Il pluripregiudicato, oggi 57enne, è detenuto ininterrottamente in carcere dal 24 febbraio 2000 e negli anni ha accumulato sei condanne per estorsione, mafia, droga e omicidio, per complessivi 42 anni di reclusione che, tra continuazione, presofferto e i limiti previsti dal codice penale sul cumulo massimo delle pene, sono stati alla fine “ridotti” a 30 anni. Per Diomede, però, la Procura generale aveva calcolato che quei trent’anni da scontare iniziassero a decorrere dal 28 maggio 2020 (data dell’ultima condanna) e non dal 2000, da quando cioè ha messo piede in cella per essere stato tra i mandanti della «strage di San Valentino» del 14 febbraio di quell’anno (nell’agguato sul lungomare di San Girolamo vennero uccisi Nicola Cassano e Vito Marzulli e feriti Tommaso Montaruli, Francesco Abbrescia e Nicola Colangiuli del clan Strisciuglio).

A marzo, quindi, gli era stato notificato un ordine di esecuzione dopo l’ultima condanna definitiva nel processo «Pandora» che riportava come fine pena il 27 maggio 2050 (2047 tenuto conto di 1098 giorni di liberazione anticipata). Stando ai calcoli dei magistrati baresi, cioè, i 23 anni già trascorsi in carcere non andavano sottratti ai 30 complessivi da scontare.

Nell’arco di oltre un ventennio - era il ragionamento - il boss ha continuato a delinquere e, anzi, il processo Pandora ha cristallizzato il suo ruolo attivo di capo clan per un lunghissimo periodo, dal 2005 al maggio 2020. Sulla base di questa valutazione, la Procura generale non soltanto aveva ricalcolato i termini del fine pena (altri 24 anni da trascorrere in cella), ma aveva anche revocato il beneficio dell’indulto (3 anni) e chiesto la revoca di 720 giorni (quasi altri 2 anni) di liberazione anticipata - tre mesi per ogni anno di detenzione - di cui il pregiudicato aveva già beneficiato.

Un anno fa lo stesso principio era stato adottato per il boss Savino Parisi, il capo clan di Japigia, che sarebbe potuto uscire dal carcere a maggio 2023 e invece resterà in cella fino al 2026 perché gli è stata revocata la liberazione anticipata, circa tre anni e mezzo in più dietro le sbarre.

Un errore di calcolo, secondo la difesa di Diomede, l’avvocato Marianna Casadibari, che ha riportato la questione davanti ai giudici della Corte di Appello per un incidente di esecuzione. I giudici hanno condiviso la tesi della legale e ordinato alla Procura generale di rifare i conti.

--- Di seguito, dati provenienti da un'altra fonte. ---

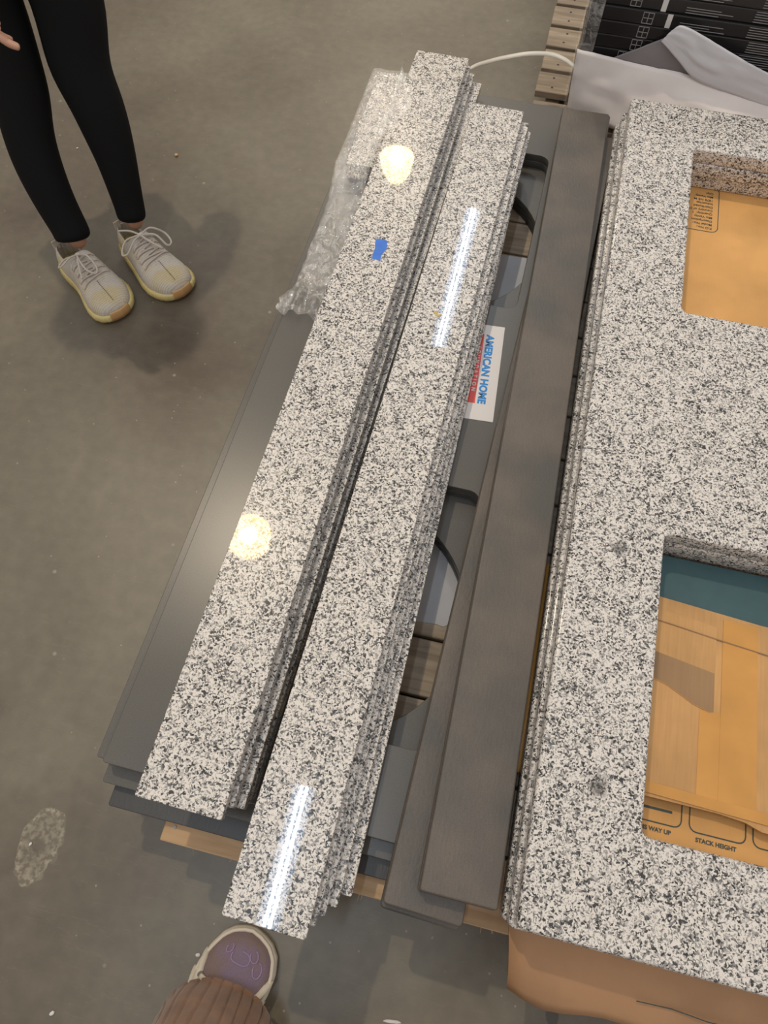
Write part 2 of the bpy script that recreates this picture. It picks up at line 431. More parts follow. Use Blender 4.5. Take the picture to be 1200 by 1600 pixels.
tube_lamp(-.78, -.95, .32, 6, 'long cool twin tube lamp mirrored at the near end of the granite')

# ------------------------------------------------------------------ stone strips and tops
def edge_fit(near, far, z, side, width):
    """near/far: pixels of one long edge's two ends at level z; side -1: it is the left edge, +1: the right"""
    a = at(*near, z); b = at(*far, z); d = b - a; L = d.length; d.normalize()
    n = Vector((d.y, -d.x, 0))      # to the right of the run
    c = (a + b) / 2 - n * side * width / 2
    return c, L, math.atan2(d.y, d.x) - math.pi / 2

def strip(name, near, far, ztop, side, width, thick, mat, label, cat, group, bev=.0012, r=.003):
    c, L, rz = edge_fit(near, far, ztop, side, width)
    me = plate_mesh(name, [round_rect(-width / 2, -L / 2, width / 2, L / 2, r, 3)], thick, bev)
    o = link(name, me, mat, None, (c.x, c.y, ztop - thick), rz)
    tag(o, label, cat, group); return o

PZ = .110           # pallet deck level
ST = .017           # grey top thickness
AZ = PZ + 4 * ST    # .178
# four grey vanity tops
GW, GL = .558, 1.615
def grey_top(k, near, far, rect, label, mat):
    """k = 0 topmost"""
    zt = AZ - k * ST
    c, L, rz = edge_fit(near, far, zt, -1, GW); L = GL
    d = Vector((-math.sin(rz), math.cos(rz), 0)); a = at(*near, zt)
    c = a + d * L / 2 + Vector((d.y, -d.x, 0)) * GW / 2
    inv = Matrix.Rotation(-rz, 3, 'Z')
    holes = []
    for (x0, y0, x1, y1) in (((-.30, .136, .036, .578), (-.30, .995, .036, 1.449))):
        p = inv @ (Vector((x1, (y0 + y1) / 2, 0)) - Vector((c.x, c.y, 0)))
        h = (y1 - y0) / 2
        if rect: holes.append(round_rect(p.x - .336, p.y - h, p.x, p.y + h, .022, 6))
        else: holes.append(ellipse(p.x - .165, p.y + (-.022 if y0 < .5 else -.03), .185, .195))
    me = plate_mesh('grey_vanity_top', [round_rect(-GW / 2, -L / 2, GW / 2, L / 2, .004, 3)] + holes, ST - .0004, .0012)
    o = link('grey_vanity_top', me, mat, None, (c.x, c.y, zt - ST + .0002), rz)
    tag(o, label, 'stone top', 'grey vanity tops on the pallet'); return o
grey_top(0, (159, 1190), (588, 131), True, 'dark grey stone vanity top, topmost of its stack, carrying the granite strips', M_GREY)
grey_top(1, (150, 1182), (580, 133), True, 'grey stone vanity top second in its stack, peeking out on the left', M_GREY)
grey_top(2, (159, 1221), (585, 145), False, 'grey stone vanity top third in its stack, stepping out at the near end', M_GREY)
grey_top(3, (168, 1258), (588, 150), False, 'darkest grey stone vanity top, lowest of the stack, directly on pallet', M_GREY_DARK)

SW = .119
TT = .020
# left stack of granite strips, top first
Ls = [((345, 1282), (733, 91)), ((364, 1264), (736, 103)), ((381, 1265), (742, 115)), ((389, 1256), (753, 130)), ((395, 1249), (750, 160))]
LLAB = ['long speckled granite strip with torn blue tape, topmost of left stack',
        'speckled granite strip directly under the blue-taped strip',
        'speckled granite strip, middle one of the left stack',
        'speckled granite strip, second from bottom of left stack, far end stepping out',
        'speckled granite strip, lowest of the left stack, near the dark gap']
for i, (n_, f_) in enumerate(Ls):
    strip('granite_backsplash', n_, f_, AZ + TT * (5 - i), 1, SW, TT - .0005, M_GRAN, LLAB[i], 'granite strip', 'granite strips of the left stack')
Ms = [((477, 1470), (819, 174)), ((492, 1449), (827, 192)), ((507, 1433), (830, 206)), ((526, 1419), (827, 218)), ((549, 1402), (822, 232))]
MLAB = ['long speckled granite strip with yellow paint mark, topmost of middle stack',
        'speckled granite strip second from top of the middle stack',
        'speckled granite strip, third of the five stepped middle ones',
        'speckled granite strip, second from bottom of the middle stack',
        'speckled granite strip, lowest of middle stack, lying over the white label']
for i, (n_, f_) in enumerate(Ms):
    strip('granite_backsplash', n_, f_, AZ + TT * (5 - i), 1, .107, TT - .0005, M_GRAN, MLAB[i], 'granite strip', 'granite strips of the middle stack')
# grey narrow strips on the right
GT = .016
GR = [((720, 1452), (959, 222), .108), ((722, 1449), (958, 218), .108)]
z0 = AZ
strip('grey_backsplash', (716, 1456), (958, 226), z0 + GT, 1, .107, GT - .0004, M_LEATHER, 'dark grey leathered stone strip, lowest of the right-hand grey ones', 'stone strip', 'dark grey stone strips', bev=.0024, r=.006)
strip('grey_backsplash', (722, 1450), (961, 216), z0 + 2 * GT, 1, .107, GT - .0004, M_LEATHER, 'dark grey leathered strip lying askew under the top grey strips', 'stone strip', 'dark grey stone strips', bev=.0024, r=.006)
strip('grey_backsplash', (775, 1424), (950, 186), z0 + 3 * GT, 1, .103, GT - .0004, M_LEATHER, 'dark grey stone strip just beneath the scuffed topmost grey one', 'stone strip', 'dark grey stone strips', bev=.0024, r=.004)
strip('grey_backsplash', (778, 1424), (952, 178), z0 + 4 * GT, 1, .1015, GT - .0004, M_LEATHER, 'scuffed dark grey leathered stone strip, topmost, next to the granite countertops', 'stone strip', 'dark grey stone strips', bev=.0024, r=.004)

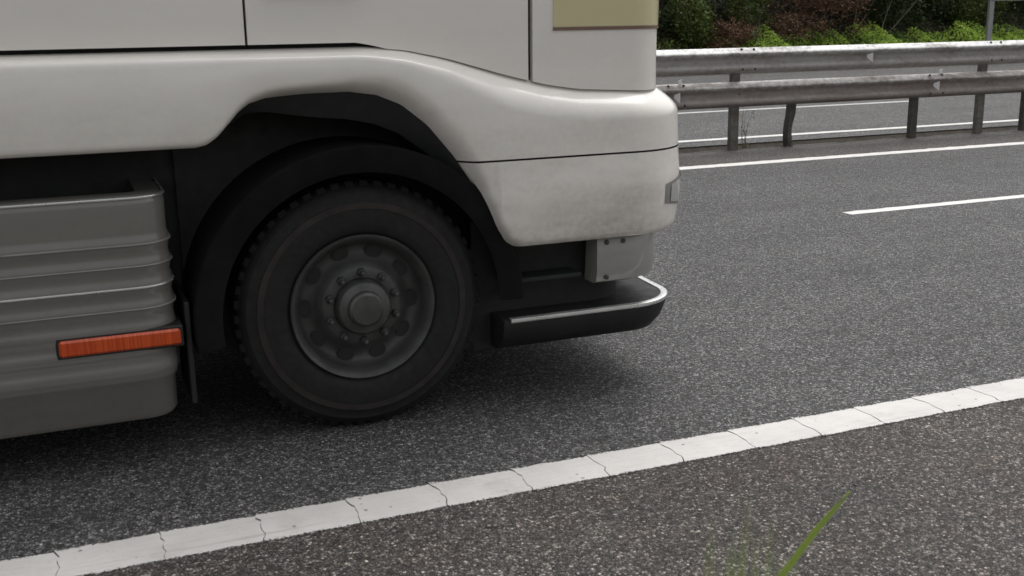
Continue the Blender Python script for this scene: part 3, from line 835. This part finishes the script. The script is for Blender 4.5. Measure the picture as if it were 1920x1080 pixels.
# bare branches and stalks
def twig_tree(x, y, tops, label, m='bark', r0=.022, group=None):
    z0 = ground_z(y)
    e = thing('bare_sapling', label, 'sapling', (x, y, z0), group)
    for (dx, dz, bow) in tops:
        pts = []
        for k in range(6):
            u = k/5; pts.append((x+dx*u+bow*math.sin(u*math.pi), y+.15*math.sin(u*2+dx), z0+dz*u))
        MB().tube(pts, [r0*(1-.65*k/5) for k in range(6)], 5).build('branch', M[m], e, True)
        for j in range(5):
            g = MB(); q = random.randint(2, 5); p = pts[q]
            g.tube([p, (p[0]+random.uniform(-.25, .25), p[1]-.05, p[2]+random.uniform(.1, .35)), (p[0]+random.uniform(-.5, .5), p[1]-.1, p[2]+random.uniform(.15, .6))], [.007, .005, .003], 4); g.build('twig', M[m], e)

    return e
twig_tree(25.2, 29.3, [(1.75, 1.9, .12), (.65, 1.8, -.05)], 'bare pale branches leaning right, just left of the sign post')
twig_tree(24.1, 29.4, [(.35, 1.7, .05), (.9, 1.5, .1)], 'thin upright bare stems over the bright green plants')
twig_tree(20.1, 29.0, [(-.25, 1.1, .18), (.2, 1.0, .1)], 'thin curved pale stem rising at the left of the green strip')
twig_tree(22.2, 29.7, [(1.2, 1.0, .25), (-.9, 1.3, .2), (1.8, .8, .2)], 'tangle of drooping pale twigs in the brown bracken', r0=.014)
# road sign beyond the far carriageway
sg = thing('road_sign', 'grey metal sign post standing behind the barrier in front of the wood', 'sign', (28.22, 27.7, 0))
z0 = .0
sx, sy = 28.22, 27.7
g = MB().rbox(sx-.10, sx+.10, sy-.05, sy+.05, 0, 4.6, .012); g.build('post', M['sign_back'], sg)
MB().rbox(sx-.02, sx+1.3, sy-.085, sy-.055, 1.995, 4.4, .006).build('sign_panel', M['sign_back'], sg)
MB().box(sx-.15, sx+.15, sy-.12, sy+.12, -.05, .06).build('footing', M['median'], sg)

# weed beside the tall post
wd = thing('roadside_weed', 'thin dry weed growing against the barrier post at the edge of the asphalt', 'weed', (7.97, 11.66, -.05))
g = MB(); lp = []
for k in range(7):
    a = random.uniform(-.10, .16); h = random.uniform(.32, .62); x0_ = 7.95+random.uniform(-.05, .05)
    pts = [(x0_+a*u*u*1.4+.01*math.sin(u*7), 11.66+random.uniform(-.01, .01), -.05+h*u) for u in (0, .25, .5, .75, 1)]
    g.tube(pts, [.0035, .003, .0025, .002, .0015], 4)
    for p in pts[1:]:
        for j in range(3): lp.append((p[0]+random.uniform(-.03, .03), p[1]+random.uniform(-.02, .02), p[2]+random.uniform(-.04, .04)))
for j in range(60): lp.append((7.93+random.uniform(-.09, .13), 11.66+random.uniform(-.05, .03), random.uniform(-.03, .06)))
g.build('stalk', M['dry'], wd); leaves('leaf', np.array(lp), .014, M['weed'], wd)

# grass at the photographer's feet
def blade(g, p0, p1, wid, bow=(0, 0, .05), n=12, flat=(1, 0, 0), tip=2.6):
    p0, p1, bw = Vector(p0), Vector(p1), Vector(bow); rows = []
    fl = Vector(flat).normalized()
    for k in range(n+1):
        u = k/n; p = p0.lerp(p1, u)+bw*math.sin(math.pi*u)
        ww = wid*.5*min(1, (1-u)*tip+.02)*(1 if u > .1 else .8)
        rows.append([tuple(p-fl*ww), tuple(p+Vector((0, .12, 0))*ww), tuple(p+fl*ww)])
    g.grid(rows)
gr = thing('tall_grass', 'single long green grass blade leaning right at the bottom of the picture', 'grass', (.80, 1.45, .03))
g = MB(); ctrl = [(.80, .03), (.90, .32), (1.033, .572), (1.103, .661), (1.173, .735), (1.215, .772), (1.245, .797)]
wd_ = [.011, .013, .0145, .0145, .0135, .010, .0008]; rows = []
for k in range(25):
    u = k/24*6; q = min(int(u), 5); f_ = u-q
    cx_ = ctrl[q][0]*(1-f_)+ctrl[q+1][0]*f_; cz_ = ctrl[q][1]*(1-f_)+ctrl[q+1][1]*f_; ww = (wd_[q]*(1-f_)+wd_[q+1]*f_)*.62
    rows.append([(cx_-ww*.75, 1.45, cz_+ww*.6), (cx_, 1.4535, cz_), (cx_+ww*.75, 1.45, cz_-ww*.6)])
MB().grid(rows).build('blade', M['grass'], gr, True)
g = MB(); blade(g, (.83, 1.42, .03), (.95, 1.40, .42), .010, (.02, 0, 0), 10); g.build('blade', M['grass'], gr, True)
tf = thing('grass_tuft', 'hazy out of focus green grass tips at the bottom edge left of the long blade', 'grass', (.34, .50, .19))
for k in range(18):
    g = MB(); tx = random.uniform(.318, .392)
    blade(g, (.34+random.uniform(-.03, .03), .50, .19), (tx, .50+random.uniform(-.02, .02), 1.352-abs(tx-.352)*.7+random.uniform(-.035, .006)), .0022, (random.uniform(-.02, .02), 0, 0), 24, (1, .1, 0), 45)
    g.build('blade', M['grass'], tf)
# verge grass, out of the picture below
n = 9000
X = rng.uniform(-6, 9, n); Y = rng.uniform(-3, 1.45, n); gz = np.interp(Y, [p[0] for p in prof], [p[1] for p in prof])
hh = rng.uniform(.06, .16, n); dx = rng.normal(0, .05, n); wv = .004
V = np.stack([np.stack([X-wv, Y, gz-.02], 1), np.stack([X+wv, Y, gz-.02], 1), np.stack([X+dx, Y+dx*.3, gz+hh], 1)], 1).reshape(-1, 3)
struct(mkmesh_np('verge_grass', V, np.arange(3*n).reshape(n, 3), M['grass']), 'stuff')
# loose chippings on the asphalt
n = 700
X = rng.uniform(-1, 9, n); Y = rng.choice([0, 1, 2], n, p=[.5, .3, .2]); Y = np.where(Y == 0, rng.uniform(1.9, 3.25, n), np.where(Y == 1, rng.uniform(3.55, 6, n), rng.uniform(10.5, 11.5, n)))
sz = rng.uniform(.0025, .006, n); base = np.array([(1, 0, 0), (-.6, .8, 0), (-.6, -.8, 0), (0, 0, .9), (0, 0, -.3)])
V = (np.stack([X, Y, np.full(n, .002)], 1)[:, None]+base[None]*sz[:, None, None]*rng.uniform(.7, 1.3, (n, 5, 1))).reshape(-1, 3)
Ft = np.array([(0, 1, 3), (1, 2, 3), (2, 0, 3), (1, 0, 4), (2, 1, 4), (0, 2, 4)])
F = (Ft[None]+5*np.arange(n)[:, None, None]).reshape(-1, 3)
struct(mkmesh_np('loose_chippings', V, F, simple('chipping_stone', (.26, .24, .22), .8, var=.5, vs=3)), 'stuff')
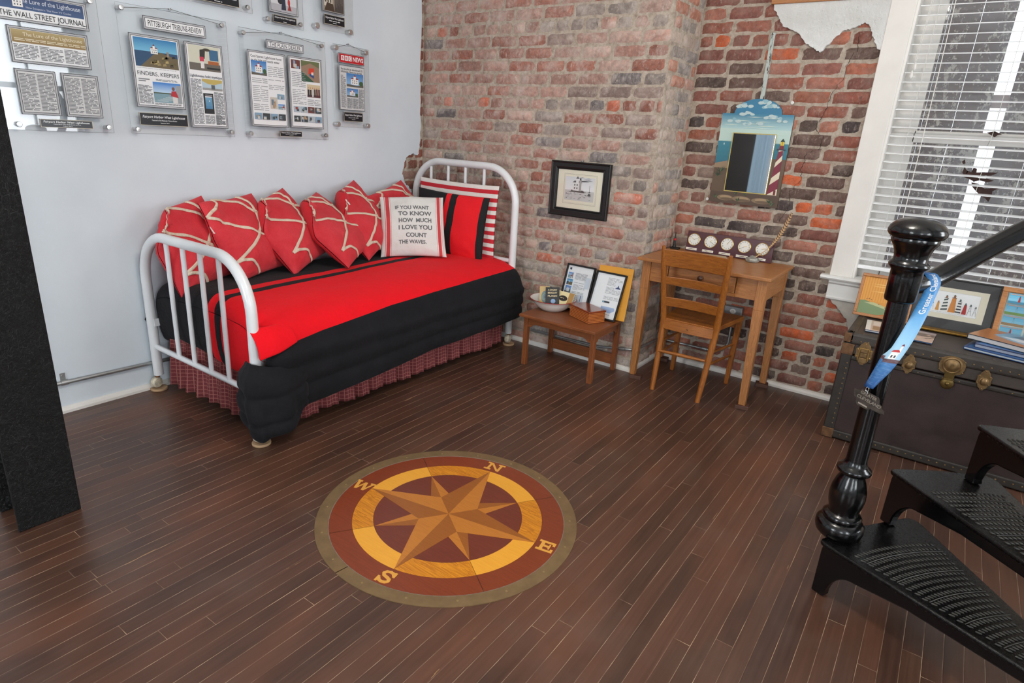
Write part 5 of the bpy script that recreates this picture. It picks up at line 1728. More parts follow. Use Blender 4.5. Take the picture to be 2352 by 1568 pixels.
mb = MB(); mb.obox(Vector((-1.640, 3.432, ZT + .002)) + v * .165, u, v, n, .235, .328, .004); mb.obox(Vector((-1.640, 3.4315, ZT + .002)) + v * .31 + n * .003, u, v, n, .235, .04, .001)
tag(mb.build('envelope', plain('manila_yellow', rgb(226, 160, 54), .6, nscale=5, var=.05), bevel=.0006, bseg=1), 'yellow manila envelope behind the framed page with the lilac map', 'envelope')

# black framed engraving hung on the bricks
X0, X1, Z0, Z1 = -2.183, -1.759, .938, 1.279
t = thing('framed_engraving', 'black framed engraving of a square lighthouse hanging on the brick chimney', 'picture', ((X0 + X1) / 2, YC - .02, Z0))
mb = MB()
def frame_bars(mb, X0, X1, Z0, Z1, yb, prof):
    """mitred moulding: prof list of (inset, depth)"""
    corners = [(X0, Z0, 1, 1), (X1, Z0, -1, 1), (X1, Z1, -1, -1), (X0, Z1, 1, -1)]
    k = len(prof)
    vs = [(x + sx * i, yb - d, z + sz * i) for x, z, sx, sz in corners for i, d in prof]
    fs = []
    for c in range(4):
        e = (c + 1) % 4
        for q in range(k - 1):
            fs.append((c * k + q, e * k + q, e * k + q + 1, c * k + q + 1))
    mb.add(vs, fs, False)
frame_bars(mb, X0, X1, Z0, Z1, YC - .012, [(0, 0), (0, .022), (.006, .026), (.012, .022), (.034, .022), (.040, .020), (.044, .024), (.049, .018), (.052, .008)])
mb.build('frame', M_BLACK, t, bevel=0)
mb = MB(); mb.c = rgb(222, 214, 190)
P = Print((X0 + .045, YC - .022, Z0 + .045), (1, 0, 0), (0, 0, 1), mb)
w, h = X1 - X0 - .09, Z1 - Z0 - .09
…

E così qualche settimana fa è arrivo il nuovo cumulo: non più 2050 ma 1 ottobre 2031 (tenuto conto di 198 giorni di liberazione anticipata), quindi 19 anni prima. La difesa, però, ritiene che il calcolo anche questa volta non sia corretto. Un nuovo incidente di esecuzione, quindi, sarà celebrato dinanzi alla Corte di Appello il prossimo 18 gennaio.